//If you don't have a sister, you don't get a bride

If you don't have a sister, you don't get a bride

Sunday April 2 2006 00:00 IST

JHUNJHUNU: The dwindling number of girls in the desert belt of Rajasthan has given rise to a new matrimonial trend. Fathers of eligible brides are refusing to marry off their daughters unless a girl from the groom’s family simultaneously ties the knot with their bachelor son.

The girl-for-a-girl system, known locally as `Aata-Saata’ or the `double jodi’ plan, has become a common practice in the drought-prone Shekhawati belt that spans three districts-Jhunjhunu, Churu and Sikar.

“Around 30 per cent of the marriages in the past one year in villages in Shekhawati were fixed under this swap system,” says four-time Churu MLA and cabinet minister Rajendra Rathore.

The sex ratio in these districts is on the decline, touching 922 in the last census. In some of the villages, the situation is worse with the ratio plummeting to less than 500. As a result, hundreds of boys are finding it difficult to get married. Since brides are at a premium, it has pioneered a new order that gives families with girls an edge in the society and the power to dictate terms.

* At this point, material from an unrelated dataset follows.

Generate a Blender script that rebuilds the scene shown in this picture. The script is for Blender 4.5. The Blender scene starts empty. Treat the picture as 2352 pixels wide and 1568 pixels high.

For almost five years, Amra Ram of Bhorki village, nearly 30 km from Jhunjhunu, searched for suitable girls for his two sons. He could strike an alliance in the adjoining Dhamora village only after he agreed to marry off his two daughters in return with the brothers of the brides.

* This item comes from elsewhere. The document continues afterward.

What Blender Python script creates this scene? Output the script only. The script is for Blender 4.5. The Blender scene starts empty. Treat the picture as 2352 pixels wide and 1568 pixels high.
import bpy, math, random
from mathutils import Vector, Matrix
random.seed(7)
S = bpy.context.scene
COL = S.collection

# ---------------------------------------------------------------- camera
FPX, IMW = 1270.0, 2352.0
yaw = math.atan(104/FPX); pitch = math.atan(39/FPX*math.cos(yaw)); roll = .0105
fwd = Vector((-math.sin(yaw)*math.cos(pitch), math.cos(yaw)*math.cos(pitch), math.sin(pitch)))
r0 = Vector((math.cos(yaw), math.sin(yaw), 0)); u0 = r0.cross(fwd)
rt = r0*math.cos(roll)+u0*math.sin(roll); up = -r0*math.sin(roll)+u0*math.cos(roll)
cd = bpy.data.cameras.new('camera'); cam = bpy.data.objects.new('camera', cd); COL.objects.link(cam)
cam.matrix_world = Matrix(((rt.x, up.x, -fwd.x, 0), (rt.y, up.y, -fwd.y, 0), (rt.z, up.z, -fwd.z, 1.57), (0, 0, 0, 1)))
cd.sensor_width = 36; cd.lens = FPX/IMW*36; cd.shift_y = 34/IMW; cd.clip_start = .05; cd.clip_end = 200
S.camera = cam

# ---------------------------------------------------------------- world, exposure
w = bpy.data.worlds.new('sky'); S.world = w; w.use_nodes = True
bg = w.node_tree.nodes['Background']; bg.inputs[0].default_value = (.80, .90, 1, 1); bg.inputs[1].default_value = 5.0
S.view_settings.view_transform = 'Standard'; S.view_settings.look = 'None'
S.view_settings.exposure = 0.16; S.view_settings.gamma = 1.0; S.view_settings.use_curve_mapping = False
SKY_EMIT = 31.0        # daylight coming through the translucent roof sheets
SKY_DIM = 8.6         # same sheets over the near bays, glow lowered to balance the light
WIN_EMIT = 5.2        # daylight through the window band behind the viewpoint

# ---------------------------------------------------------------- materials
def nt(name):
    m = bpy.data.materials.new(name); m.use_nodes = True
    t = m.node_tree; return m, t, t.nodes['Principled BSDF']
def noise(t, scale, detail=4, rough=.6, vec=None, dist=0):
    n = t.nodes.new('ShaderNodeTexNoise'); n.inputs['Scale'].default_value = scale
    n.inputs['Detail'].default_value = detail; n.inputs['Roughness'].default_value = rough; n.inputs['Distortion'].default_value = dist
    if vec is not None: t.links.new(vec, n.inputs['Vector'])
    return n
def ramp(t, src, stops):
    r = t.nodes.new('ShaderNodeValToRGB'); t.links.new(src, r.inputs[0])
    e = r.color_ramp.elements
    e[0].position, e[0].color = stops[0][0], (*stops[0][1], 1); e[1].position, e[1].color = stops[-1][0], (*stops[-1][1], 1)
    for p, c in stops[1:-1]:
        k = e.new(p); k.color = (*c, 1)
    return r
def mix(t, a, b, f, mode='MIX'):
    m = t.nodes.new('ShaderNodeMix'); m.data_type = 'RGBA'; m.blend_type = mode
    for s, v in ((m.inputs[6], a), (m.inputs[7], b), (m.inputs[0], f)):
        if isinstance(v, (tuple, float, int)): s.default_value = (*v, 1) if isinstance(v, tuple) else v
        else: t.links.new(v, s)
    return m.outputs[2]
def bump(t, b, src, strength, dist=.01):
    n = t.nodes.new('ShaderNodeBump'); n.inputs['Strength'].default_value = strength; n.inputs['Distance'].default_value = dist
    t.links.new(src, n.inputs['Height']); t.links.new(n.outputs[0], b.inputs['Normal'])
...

Such alliances have become a necessity, says Bhorki sarpanch Prahlad Singh Gill. “Ladkiya nahin hai. Jiske ghar me hai, woh baap raja hai, kuch bhi maang sakta hai (There are no girls. If there is one in a house, the father is like a king, he can demand anything).” Gill says in his 3,000-strong village, around 30 families did ‘Aata Saata’ marriage during the past two years.

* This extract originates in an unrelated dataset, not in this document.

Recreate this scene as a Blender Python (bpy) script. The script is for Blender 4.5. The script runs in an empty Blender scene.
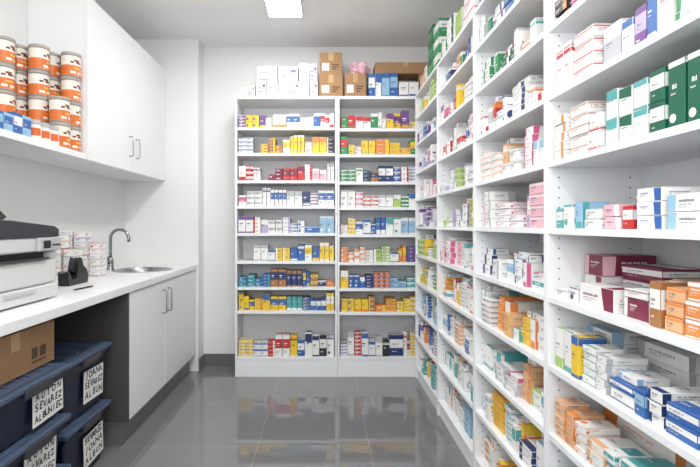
import bpy, bmesh, math, random
from mathutils import Vector, Matrix, Euler
S=bpy.context.scene
COL=S.collection
H=1.19; F=467.0
def s2l(c):
    r=[]
    for v in c[:3]:
        v=v/255.0
        r.append(v/12.92 if v<=0.04045 else ((v+0.055)/1.055)**2.4)
    return (r[0],r[1],r[2],1.0)
# ---------------- materials
def mat(name,rgb,rough=0.5,metal=0.0,spec=0.5,noise=0.0,nscale=20,bump=0.0,emit=None):
    m=bpy.data.materials.new(name); m.use_nodes=True
    nt=m.node_tree; b=nt.nodes['Principled BSDF']
    c=s2l(rgb)
    b.inputs['Base Color'].default_value=c
    b.inputs['Roughness'].default_value=rough
    b.inputs['Metallic'].default_value=metal
    b.inputs['Specular IOR Level'].default_value=spec
    if noise>0 or bump>0:
        tc=nt.nodes.new('ShaderNodeTexCoord'); n=nt.nodes.new('ShaderNodeTexNoise')
        n.inputs['Scale'].default_value=nscale; n.inputs['Detail'].default_value=4
        nt.links.new(tc.outputs['Object'],n.inputs['Vector'])
        if noise>0:
            mx=nt.nodes.new('ShaderNodeMix'); mx.data_type='RGBA'
            mx.inputs[6].default_value=tuple(max(0,v*(1-noise)) for v in c[:3])+(1,)
            mx.inputs[7].default_value=tuple(min(1,v*(1+noise)) for v in c[:3])+(1,)
            nt.links.new(n.outputs['Fac'],mx.inputs[0]); nt.links.new(mx.outputs[2],b.inputs['Base Color'])
        if bump>0:
            bp=nt.nodes.new('ShaderNodeBump'); bp.inputs['Strength'].default_value=bump; bp.inputs['Distance'].default_value=0.002
            nt.links.new(n.outputs['Fac'],bp.inputs['Height']); nt.links.new(bp.outputs['Normal'],b.inputs['Normal'])
    if emit:
        b.inputs['Emission Color'].default_value=(1,0.99,0.97,1); b.inputs['Emission Strength'].default_value=emit
    return m
M_wall=mat('wall_paint',(232,232,231),0.6,noise=0.015,nscale=3,bump=0.05)
M_ceil=mat('ceiling_paint',(238,239,239),0.7,noise=0.01,nscale=3)
M_white=mat('white_laminate',(236,237,238),0.35,noise=0.01,nscale=5)
M_shelf=mat('white_shelf_board',(238,240,242),0.4,noise=0.01,nscale=5)
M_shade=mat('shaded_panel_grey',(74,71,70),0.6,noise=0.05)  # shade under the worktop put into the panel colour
M_plinth=mat('grey_plinth',(108,108,110),0.3,noise=0.04)
M_hole=mat('pin_hole_dark',(90,90,92),0.8)
M_steel=mat('brushed_steel',(176,178,181),0.25,1.0,noise=0.03,nscale=60)
M_chrome=mat('chrome',(160,162,166),0.10,1.0)
M_card=mat('brown_cardboard',(166,130,95),0.85,noise=0.10,nscale=14,bump=0.1)
M_cprint=mat('cardboard_print',(96,70,52),0.8,noise=0.05)
M_tape=mat('packing_tape',(196,165,120),0.25,noise=0.03)
M_black=mat('black_plastic',(28,28,30),0.35,noise=0.05)
M_dgrey=mat('dark_grey_plastic',(54,54,60),0.4,noise=0.04)
M_pgrey=mat('light_grey_plastic',(182,183,184),0.45,noise=0.01)
M_tlid=mat('grey_tin_lid',(168,160,152),0.35,noise=0.02)
M_pwhite=mat('printer_white_plastic',(208,209,208),0.4,noise=0.01)
M_bin=mat('navy_bin_plastic',(20,29,54),0.35,noise=0.08,nscale=30)
M_lid=mat('blue_grey_lid_plastic',(72,86,110),0.35,noise=0.06,nscale=30)
M_paper=mat('label_paper',(232,232,228),0.7,noise=0.01)
M_ink=mat('marker_ink',(30,30,45),0.6)
M_emit=mat('lamp_diffuser',(255,255,255),0.5,emit=27)
M_bag=mat('clear_pink_film',(236,190,202),0.3,noise=0.2,nscale=40)
def attrmat(name,rough):
    m=bpy.data.materials.new(name); m.use_nodes=True; nt=m.node_tree; b=nt.nodes['Principled BSDF']
    a=nt.nodes.new('ShaderNodeAttribute'); a.attribute_name='Col'
    nt.links.new(a.outputs['Color'],b.inputs['Base Color']); b.inputs['Roughness'].default_value=rough
    return m
M_print=attrmat('printed_carton',0.42)
M_tin=attrmat('printed_tin',0.3)
# floor
M_floor=bpy.data.materials.new('grey_gloss_tile'); M_floor.use_nodes=True
nt=M_floor.node_tree; b=nt.nodes['Principled BSDF']
tc=nt.nodes.new('ShaderNodeTexCoord'); mp=nt.nodes.new('ShaderNodeMapping')
mp.inputs['Location'].default_value=(0.06,0.12,0)
br=nt.nodes.new('ShaderNodeTexBrick'); br.offset=0; br.inputs['Scale'].default_value=1
br.inputs['Brick Width'].default_value=0.6; br.inputs['Row Height'].default_value=0.6
br.inputs['Mortar Size'].default_value=0.0020; br.inputs['Mortar Smooth'].default_value=0.1
br.inputs['Color1'].default_value=s2l((122,122,124)); br.inputs['Color2'].default_value=s2l((118,118,120)); br.inputs['Mortar'].default_value=s2l((148,148,148))
nt.links.new(tc.outputs['Object'],mp.inputs['Vector']); nt.links.new(mp.outputs['Vector'],br.inputs['Vector'])
nt.links.new(br.outputs['Color'],b.inputs['Base Color'])
rr=nt.nodes.new('ShaderNodeMapRange'); rr.inputs['To Min'].default_value=0.035; rr.inputs['To Max'].default_value=0.22
nt.links.new(br.outputs['Fac'],rr.inputs['Value']); nt.links.new(rr.outputs['Result'],b.inputs['Roughness'])
b.inputs['Specular IOR Level'].default_value=0.95; b.inputs['IOR'].default_value=1.55

# ---------------- mesh helpers
def link(o,parent=None):
    COL.objects.link(o)
    if parent: o.parent=parent
    return o
def wloc(parent):
    v=Vector((0,0,0)); p=parent
    while p is not None:
        v+=Vector(p.location); p=p.parent
    return v
def boxmesh(name,sx,sy,sz,mats,bev=0.002,seg=2,taper=None):
    bm=bmesh.new(); bmesh.ops.create_cube(bm,size=1)
    for v in bm.verts:
        v.co=Vector((v.co.x*sx,v.co.y*sy,v.co.z*sz))
        if taper and v.co.z<0:
            v.co.x*=taper; v.co.y*=taper
    if bev>0:
        bmesh.ops.bevel(bm,geom=bm.edges[:],offset=min(bev,sx*.4,sy*.4,sz*.4),segments=seg,affect='EDGES',profile=0.5)
    me=bpy.data.meshes.new(name); bm.to_mesh(me); bm.free()
    for m in (mats if isinstance(mats,(list,tuple)) else [mats]): me.materials.append(m)
    return me
def B(name,x0,x1,y0,y1,z0,z1,m,parent=None,bev=0.002,seg=2,taper=None):
    me=boxmesh(name,abs(x1-x0),abs(y1-y0),abs(z1-z0),m,bev,seg,taper)
    o=bpy.data.objects.new(name,me); link(o,parent)
    o.location=Vector(((x0+x1)/2,(y0+y1)/2,(z0+z1)/2))-wloc(parent)
    return o
def thing(name,loc,label,cat,group=None):
    e=bpy.data.objects.new(name,None); e.empty_display_size=0.05; e.location=loc; COL.objects.link(e)
    tag(e,label,cat,group); return e
def tag(o,label,cat,group=None):
    o['label']=label; o['category']=cat
    if group: o['group']=group
def struct(o): o['kind']='structure'; return o
def raw(name,verts,faces,mats,parent=None,loc=None,smooth=False,cols=None):
    me=bpy.data.meshes.new(name); me.from_pydata(verts,[],faces)
    for m in (mats if isinstance(mats,(list,tuple)) else [mats]): me.materials.append(m)
    if smooth:
        for p in me.polygons: p.use_smooth=True
    if cols: setcols(me,cols)
    o=bpy.data.objects.new(name,me); link(o,parent)
    if loc is not None: o.location=Vector(loc)-wloc(parent)
    return o
def joined(name,boxes,m,parent,bev=0):
    bm=bmesh.new(); c=wloc(parent)
    for (x0,x1,y0,y1,z0,z1) in boxes:
        r=bmesh.ops.create_cube(bm,size=1)
        for v in r['verts']: v.co=Vector(((x0+x1)/2+v.co.x*(x1-x0),(y0+y1)/2+v.co.y*(y1-y0),(z0+z1)/2+v.co.z*(z1-z0)))-c
    if bev: bmesh.ops.bevel(bm,geom=bm.edges[:],offset=bev,segments=2,affect='EDGES',profile=.5)
    me=bpy.data.meshes.new(name); bm.to_mesh(me); bm.free(); me.materials.append(m)
    o=bpy.data.objects.new(name,me); link(o,parent); return o
def extrude_x(name,prof,x0,x1,m,parent,loc):
    V=[]
    for q in (x0,x1):
        for (a,c) in prof: V.append((q,a,c))
    n=len(prof); Fc=[tuple(reversed(range(n))),tuple(range(n,2*n))]+[(i,(i+1)%n,n+(i+1)%n,n+i) for i in range(n)]
    return raw(name,V,Fc,m,parent,loc)
def setcols(me,cols):
    a=me.color_attributes.new('Col','FLOAT_COLOR','CORNER')
    buf=[]
    for p,c in zip(me.polygons,cols):
        for _ in p.loop_indices: buf.extend(c)
    a.data.foreach_set('color',buf)
def lathe(profile,seg=32,colfn=None,cap=True):
    V=[];Fc=[];C=[]
    n=len(profile)
    for r,z in profile:
        for i in range(seg):
            a=2*math.pi*i/seg; V.append((r*math.cos(a),r*math.sin(a),z))
    for j in range(n-1):
        for i in range(seg):
            k=(i+1)%seg
            Fc.append((j*seg+i,j*seg+k,(j+1)*seg+k,(j+1)*seg+i))
            if colfn: C.append(colfn(j,i))
    if cap:
        Fc.append(tuple(reversed(range(seg)))); 
        if colfn: C.append(colfn(0,0))
        Fc.append(tuple((n-1)*seg+i for i in range(seg)))
        if colfn: C.append(colfn(n-2,0))
    return V,Fc,C
def tube(pts,r,seg=12):
    pts=[Vector(p) for p in pts]; V=[];Fc=[]
    t0=(pts[1]-pts[0]).normalized()
    nrm=t0.orthogonal().normalized()
    for i,p in enumerate(pts):
        t=(pts[min(i+1,len(pts)-1)]-pts[max(i-1,0)]).normalized()
        nrm=(nrm-t*nrm.dot(t)).normalized(); bn=t.cross(nrm)
        for k in range(seg):
            a=2*math.pi*k/seg; q=p+(nrm*math.cos(a)+bn*math.sin(a))*r; V.append(tuple(q))
    for j in range(len(pts)-1):
        for k in range(seg):
            l=(k+1)%seg; Fc.append((j*seg+k,j*seg+l,(j+1)*seg+l,(j+1)*seg+k))
    Fc.append(tuple(reversed(range(seg)))); Fc.append(tuple((len(pts)-1)*seg+k for k in range(seg)))
    return V,Fc
def tubeobj(name,pts,r,m,parent,loc,seg=12):
    V,Fc=tube(pts,r,seg); return raw(name,V,Fc,m,parent,loc,smooth=True)
def copytree(src,loc,rotz=None):
    n=src.copy(); COL.objects.link(n); n.location=loc
    if rotz is not None: n.rotation_euler=(0,0,rotz)
    for c in list(src.children):
        k=c.copy(); COL.objects.link(k); k.parent=n
        for g in list(c.children):
            q=g.copy(); COL.objects.link(q); q.parent=k
    return n

# ---------------- room
XL=-1.63; YJ=3.80; XJ=-1.03; YB=3.96; XR=1.025; ZC=2.70; Y0=-1.2
struct(B('floor',XL-.1,XR+.1,Y0,YB+.1,-0.1,0,M_floor,bev=0))
struct(B('ceiling',XL-.1,XR+.1,Y0,YB+.1,ZC,ZC+.1,M_ceil,bev=0))
struct(B('wall_left',XL-.1,XL,Y0,YB+.1,0,ZC,M_wall,bev=0))
struct(B('wall_right',XR,XR+.1,Y0,YB+.1,0,ZC,M_wall,bev=0))
struct(B('wall_back',XJ,XR,YB,YB+.1,0,ZC,M_wall,bev=0))
struct(B('wall_jog',XL,XJ,YJ,YB+.1,0,ZC,M_wall,bev=0))
struct(B('baseboard_back',XJ,-0.71,YB-.012,YB,0,.1,M_plinth,bev=.002))
struct(B('baseboard_jog',XJ,XJ+.012,YJ,YB-.013,0,.1,M_plinth,bev=.002))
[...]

The system has its own dynamics.

*An educated and beautiful girl is considered equal to two. So, this winter when Dharampal Chaudhary of Raghunathpura got his college-going daughter married to a family in the adjoining Indrapura, he got the two illiterate sisters of the groom in return as êibahusêr for his sons.

*Age is no bar. It does not matter if the girl is older than the boy, such choices are a luxury.

*A girl’s father who has a minor son postpones the daughter’s marriage till he can do an `Aata Saata’ for the siblings.

*Dowry is out. The grateful father of the groom usually offers to bear the entire expenditure on the marriage.

All-boys families-once among the most sought-after-are bearing the brunt of the social upheaval. Daulat Ram of Sheethal Village has three sons. This year the youngest of them turned 30-plus, but he or her brothers have hopes of getting married.

The reason: (not difficult to guess) there is no girl in the family.